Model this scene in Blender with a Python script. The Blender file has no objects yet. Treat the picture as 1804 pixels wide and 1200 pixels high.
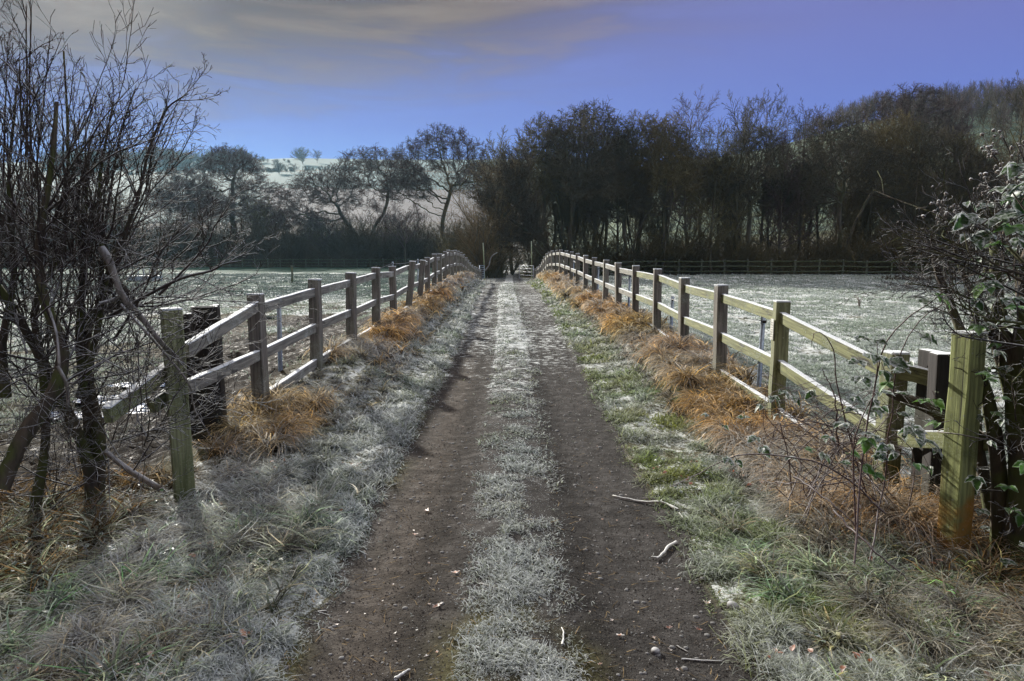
import bpy, math, random
import numpy as np
from mathutils import Vector, Matrix
R = math.radians
SC = bpy.context.scene
COL = SC.collection

# ------------------------------------------------------------------ camera
F = 1203.0; PITCH = math.atan(145.0 / F); EYE = 1.70
cam_d = bpy.data.cameras.new("camera"); cam = bpy.data.objects.new("camera", cam_d); COL.objects.link(cam)
cam.location = (0, 0, EYE); cam.rotation_euler = (R(90) - PITCH, 0, 0)
cam_d.sensor_width = 36; cam_d.lens = 36 * F / 1804.0; cam_d.clip_start = 0.05; cam_d.clip_end = 6000
SC.camera = cam

# ------------------------------------------------------------------ light
SUN_AZ, SUN_EL = R(-30), R(22)
sd = bpy.data.lights.new("sun", 'SUN'); sd.energy = 5.0; sd.angle = R(1.2); sd.color = (1.0, .95, .86)
so = bpy.data.objects.new("sun", sd); COL.objects.link(so)
SDIR = Vector((math.sin(SUN_AZ) * math.cos(SUN_EL), math.cos(SUN_AZ) * math.cos(SUN_EL), math.sin(SUN_EL)))
so.rotation_euler = SDIR.to_track_quat('Z', 'Y').to_euler()
so.location = SDIR * 50

W = bpy.data.worlds.new("World"); SC.world = W; W.use_nodes = True
nt = W.node_tree; N = nt.nodes; L = nt.links
for n in list(N): N.remove(n)
def nd(t, **k):
    n = N.new(t)
    for a, b in k.items(): setattr(n, a, b)
    return n
def wmath(op, a, b=None, c=None, clamp=False):
    n = nd('ShaderNodeMath', operation=op, use_clamp=clamp)
    for i, v in enumerate((a, b, c)):
        if v is None: continue
        if isinstance(v, (int, float)): n.inputs[i].default_value = v
        else: L.new(v, n.inputs[i])
    return n.outputs[0]
def wsm(v, lo, hi):
    n = nd('ShaderNodeMapRange', interpolation_type='SMOOTHSTEP')
    L.new(v, n.inputs[0]); n.inputs[1].default_value = lo; n.inputs[2].default_value = hi
    return n.outputs[0]
def wmix(f, a, b):
    n = nd('ShaderNodeMix', data_type='RGBA')
    if isinstance(f, (int, float)): n.inputs[0].default_value = f
    else: L.new(f, n.inputs[0])
    for i, v in ((6, a), (7, b)):
        if isinstance(v, tuple): n.inputs[i].default_value = (*v, 1)
        else: L.new(v, n.inputs[i])
    return n.outputs[2]
tc = nd('ShaderNodeTexCoord')
sep = nd('ShaderNodeSeparateXYZ'); L.new(tc.outputs['Generated'], sep.inputs[0])
zz = sep.outputs[2]
az = wmath('ARCTAN2', sep.outputs[0], sep.outputs[1])
sky = nd('ShaderNodeTexSky', sky_type='NISHITA', sun_disc=False, sun_elevation=SUN_EL, sun_rotation=SUN_AZ, air_density=1.6, dust_density=.4, ozone_density=4.0)
skm = nd('ShaderNodeVectorMath', operation='SCALE'); L.new(sky.outputs[0], skm.inputs[0]); skm.inputs[3].default_value = 0.10
rmp = nd('ShaderNodeValToRGB'); L.new(zz, rmp.inputs[0])
cr = rmp.color_ramp
for i, (p, c) in enumerate([(0.0, (.15, .27, .45)), (.12, (.078, .145, .40)), (.18, (.070, .098, .33)), (.30, (.088, .090, .265)), (.42, (.12, .12, .28)), (.60, (.66, .66, .68)), (1.0, (1.25, 1.22, 1.2))]):  # steps above the frame are brightened as added overhead fill light
    e = cr.elements[i] if i < 2 else cr.elements.new(p)
    e.position = p; e.color = (*c, 1)
base = wmix(.98, skm.outputs[0], rmp.outputs[0])
# high thin cloud, drawn out in streaks, warm grey towards the sun
mp = nd('ShaderNodeMapping'); L.new(tc.outputs['Generated'], mp.inputs[0]); mp.inputs['Scale'].default_value = (2.2, 1.2, 13.0); mp.inputs['Rotation'].default_value = (0, R(-9), 0)
nz = nd('ShaderNodeTexNoise'); L.new(mp.outputs[0], nz.inputs[0]); nz.inputs['Scale'].default_value = 1.9; nz.inputs['Detail'].default_value = 6; nz.inputs['Roughness'].default_value = .52; nz.inputs['Distortion'].default_value = .5
streak = wsm(nz.outputs[0], .42, .68)
hi = wmath('ADD', wmath('ADD', zz, wmath('MULTIPLY', az, -.14)), wmath('MULTIPLY', wmath('SUBTRACT', nz.outputs[0], .5), .22))
veil = wmath('MULTIPLY', wsm(hi, .19, .36), wmath('SUBTRACT', 1.0, wmath('MULTIPLY', wsm(az, -.10, .45), .85)))
cl_col = wmix(streak, (.062, .036, .030), (.130, .090, .070))
col = wmix(wmath('MULTIPLY', veil, .97), base, cl_col)
# glow round the sun (above the frame)
dt = nd('ShaderNodeVectorMath', operation='DOT_PRODUCT'); L.new(tc.outputs['Generated'], dt.inputs[0]); dt.inputs[1].default_value = SDIR
g1 = wsm(dt.outputs['Value'], .975, 1.0)
glow = wmath('MULTIPLY', wmath('POWER', g1, 3.0), .08)
gv = nd('ShaderNodeVectorMath', operation='SCALE'); gv.inputs[0].default_value = (1, .9, .75); L.new(glow, gv.inputs[3])
ad = nd('ShaderNodeVectorMath', operation='ADD'); L.new(col, ad.inputs[0]); L.new(gv.outputs[0], ad.inputs[1])
bg = nd('ShaderNodeBackground'); L.new(ad.outputs[0], bg.inputs[0]); bg.inputs[1].default_value = 1.0
wo = nd('ShaderNodeOutputWorld'); L.new(bg.outputs[0], wo.inputs[0])
W.cycles.sampling_method = 'MANUAL'; W.cycles.sample_map_resolution = 512

vs = SC.view_settings; vs.view_transform = 'Standard'; vs.look = 'None'; vs.exposure = 0.85; vs.gamma = 1.0; vs.use_curve_mapping = False
SC.cycles.use_denoising = True
SC.cycles.max_bounces = 5; SC.cycles.diffuse_bounces = 2; SC.cycles.glossy_bounces = 2; SC.cycles.transmission_bounces = 3; SC.cycles.transparent_max_bounces = 8; SC.cycles.volume_bounces = 0
SC.cycles.caustics_reflective = False; SC.cycles.caustics_refractive = False

# ------------------------------------------------------------------ maths helpers
def at(px, py, Y):
    """world point seen at photo pixel px,py, at ground distance Y"""
    u, v = (px - 902) / F, (600 - py) / F
    dy = math.cos(PITCH) + v * math.sin(PITCH); dz = -math.sin(PITCH) + v * math.cos(PITCH)
    return Vector((u / dy * Y, Y, EYE + dz / dy * Y))
def tnd(px, py, z=0.0):
    u, v = (px - 902) / F, (600 - py) / F
    dy = math.cos(PITCH) + v * math.sin(PITCH); dz = -math.sin(PITCH) + v * math.cos(PITCH)
    t = (z - EYE) / dz
    return Vector((u * t, dy * t, z))
def ss(x, a, b):
    t = np.clip((np.asarray(x, float) - a) / (b - a), 0, 1); return t * t * (3 - 2 * t)
def _h(ix, iy, s):
    n = (ix.astype(np.int64) * 374761393 + iy.astype(np.int64) * 668265263 + s * 982451653) & 0xffffffff
    n = ((n ^ (n >> 13)) * 1274126177) & 0xffffffff
    n = n ^ (n >> 16)
    return (n & 0xffff) / 65535.0
def vnoise(x, y, s=0):
    x = np.asarray(x, float); y = np.asarray(y, float)
    x0 = np.floor(x); y0 = np.floor(y); fx = x - x0; fy = y - y0
    fx = fx * fx * (3 - 2 * fx); fy = fy * fy * (3 - 2 * fy)
    a = _h(x0, y0, s); b = _h(x0 + 1, y0, s); c = _h(x0, y0 + 1, s); d = _h(x0 + 1, y0 + 1, s)
    return (a * (1 - fx) + b * fx) * (1 - fy) + (c * (1 - fx) + d * fx) * fy
def fbm(x, y, o=4, s=0):
    v = 0; a = .5; t = 0
    for i in range(o):
        v = v + a * vnoise(x * 2 ** i + 17.3 * i, y * 2 ** i - 9.1 * i, s + i); t += a; a *= .5
    return v / t

# ------------------------------------------------------------------ terrain
FT_Y = [0, 3.9, 7, 8.8, 10.6, 12.4, 14.6, 16.6, 20, 24, 28, 31, 35, 39, 43.6, 52.8, 58]
FT_Z = [1.18, 1.20, 1.28, 1.41, 1.46, 1.52, 1.56, 1.62, 1.74, 1.90, 2.03, 2.05, 1.96, 1.62, 1.22, .80, .75]
def fence_top(y): return np.interp(y, FT_Y, FT_Z)
def ctr(y): return -.24 * ss(y, 10, 30)
def xr_f(y): return np.interp(y, [0, 3.8, 4.85, 6.6, 12, 20, 28, 34, 52], [2.45, 2.5, 2.66, 2.6, 2.56, 2.28, 2.0, 1.82, 1.68])
def xl_f(y): return np.interp(y, [0, 4.7, 7, 9, 11, 13, 20, 30, 40, 52], [2.3, 2.3, 2.6, 2.54, 2.5, 2.47, 2.42, 2.5, 2.5, 2.35])
def track_h(y): return .50 * ss(y, 5, 27) * (1 - ss(y, 30, 50)) 
def edge_l(y): return -1.0 + ctr(y) + .12 * (fbm(y * .9, y * 0 + 3, 3, 5) - .5)
def edge_r(y): return np.interp(y, [0, 10, 24, 30, 60], [1.02, 1.08, .98, .84, .8]) + .14 * (fbm(y * .9, y * 0 + 8, 3, 6) - .5) 
def ridgeE(u): return np.interp(u, [-400, 150, 560, 900, 1100, 1250, 1350, 1500, 1640, 1804, 2600], [.137, .139, .1445, .143, .135, .150, .164, .200, .215, .225, .22])
def terrain(x, y, fine=True):
    x = np.asarray(x, float); y = np.asarray(y, float)
    th = track_h(y); bank = np.maximum(fence_top(y) - 1.28, th * .9 - .05)
    bank = np.where(y > 36, th * .8, bank)
    el, er = edge_l(y), edge_r(y); fl = -xl_f(y); fr = xr_f(y)
    dl = np.clip((el - x) / np.maximum(el - fl, .2), 0, 1.0); dr = np.clip((x - er) / np.maximum(fr - er, .2), 0, 1)
    d = np.maximum(dl, dr)
    crown = .045 * np.exp(-((x - ctr(y)) / .3) ** 2) + .03 * (np.abs(x - ctr(y)) > 1)
    z = th + (bank - th) * ss(d, 0, .9) + crown
    near = ss(y, 6, 9)
    z = z + .10 * ss(d, .25, .8) * (1 - ss(y, 30, 40)) * near
    out = np.maximum(fl - x, x - fr)
    fz = -.10 + .42 * ss(y, 20, 60) + .18 * (fbm(x * .06, y * .06, 3, 11) - .5)
    z = z * (1 - ss(out, .15, 2.4)) + fz * ss(out, .15, 2.4)
    # end of the lane: level with the fields
    k = ss(y, 46, 60); z = z * (1 - k) + (.02 + .28 * ss(np.abs(x), 2, 12)) * k
    # left pond-side mud
    mud = mudmask(x, y)
    if fine:
        z = z + mud * (.15 * (fbm(x * 3.1, y * 3.1, 4, 21) - .5) + .10 * (np.abs(fbm(x * 6, y * 6, 3, 22) - .5) * 2 - .3))
        fieldm = ss(out, .5, 2.0) * (1 - ss(y, 70, 100))
        z = z + fieldm * (1 - mud) * (.13 * (fbm(x * 1.6, y * 1.6, 3, 31) - .5) + .07 * (fbm(x * 5, y * 5, 2, 32) - .5))
        intr = (x > el) & (x < er)
        z = z + np.where(intr, .012 * (fbm(x * 9, y * 9, 3, 41) - .5) + .018 * (fbm(x * 2.2, y * 1.1, 2, 42) - .5), (.08 * (fbm(x * 3.3, y * 3.3, 3, 43) - .5) + .05 * (fbm(x * 9, y * 9, 2, 45) - .5)) * ss(d, .01, .15) * (out < .5))
    for (cx, cy, rx, ry, rot) in PUDS:
        q = ((x - cx) / (rx * 1.25)) ** 2 + ((y - cy) / (ry * 1.25)) ** 2
        z = np.where(q < 1, np.minimum(z, -.115 + .03 * (fbm(x * 4, y * 4, 3, 51) - .5) + .05 * q), z)
    # hills
    yy = np.maximum(y, 30)
    u = x / yy * F + 902
    E = ridgeE(u); kr = ss(u, 930, 1150)
    Rr = 500 * (1 - kr) + 225 * kr; y0 = 120 * (1 - kr) + 68 * kr
    t = (y - y0) / (Rr - y0)
    prof = np.where(t < 1, np.clip(t, 0, 1) ** 1.12, 1.0)
    zr = E * Rr * prof
    z = z + zr + np.where(t > 0, 3.0 * (fbm(x * .012, y * .012, 3, 61) - .5) * ss(t, 0, .3) * (1 - kr * .5), 0)
    return z
PUDS = [(tnd(258, 722, -.1).x, tnd(258, 722, -.1).y, .36, .28, 0), (tnd(185, 712, -.1).x, tnd(185, 712, -.1).y + .2, .45, .3, 0), (tnd(262, 592, -.1).x, tnd(262, 592, -.1).y, .35, .5, 0),
        (tnd(235, 690, -.1).x, tnd(235, 690, -.1).y+.4, .6, .22, 0), (tnd(120, 735, -.1).x, tnd(120, 735, -.1).y, .5, .22, 0), (tnd(470, 560, -.1).x, tnd(470, 560, -.1).y, .3, .45, 0)]
def mudmask(x, y):
    m = ss(-x, 2.7, 3.2) * (1 - ss(y, 22, 29)) * ss(y, 3.8, 4.8) * (1 - ss(-x, 9.5, 13)) * (1 - .8 * ss(-x - y * .20, 2.5, 6))
    n = fbm(x * .5, y * .35, 3, 77)
    return m * ss(n + .28 * (1 - ss(y, 12, 20)) + .08, .40, .56)
def gz(x, y): return float(terrain(np.array([x]), np.array([y]))[0])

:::

What you need to do. Each line from the top of the material through the line containing "so.location = SDIR * 50" should be reproduced exactly; please drop any images.

Response to this exercise.
Model this scene in Blender with a Python script. The Blender file has no objects yet. Treat the picture as 1804 pixels wide and 1200 pixels high.
import bpy, math, random
import numpy as np
from mathutils import Vector, Matrix
R = math.radians
SC = bpy.context.scene
COL = SC.collection

# ------------------------------------------------------------------ camera
F = 1203.0; PITCH = math.atan(145.0 / F); EYE = 1.70
cam_d = bpy.data.cameras.new("camera"); cam = bpy.data.objects.new("camera", cam_d); COL.objects.link(cam)
cam.location = (0, 0, EYE); cam.rotation_euler = (R(90) - PITCH, 0, 0)
cam_d.sensor_width = 36; cam_d.lens = 36 * F / 1804.0; cam_d.clip_start = 0.05; cam_d.clip_end = 6000
SC.camera = cam

# ------------------------------------------------------------------ light
SUN_AZ, SUN_EL = R(-30), R(22)
sd = bpy.data.lights.new("sun", 'SUN'); sd.energy = 5.0; sd.angle = R(1.2); sd.color = (1.0, .95, .86)
so = bpy.data.objects.new("sun", sd); COL.objects.link(so)
SDIR = Vector((math.sin(SUN_AZ) * math.cos(SUN_EL), math.cos(SUN_AZ) * math.cos(SUN_EL), math.sin(SUN_EL)))
so.rotation_euler = SDIR.to_track_quat('Z', 'Y').to_euler()
so.location = SDIR * 50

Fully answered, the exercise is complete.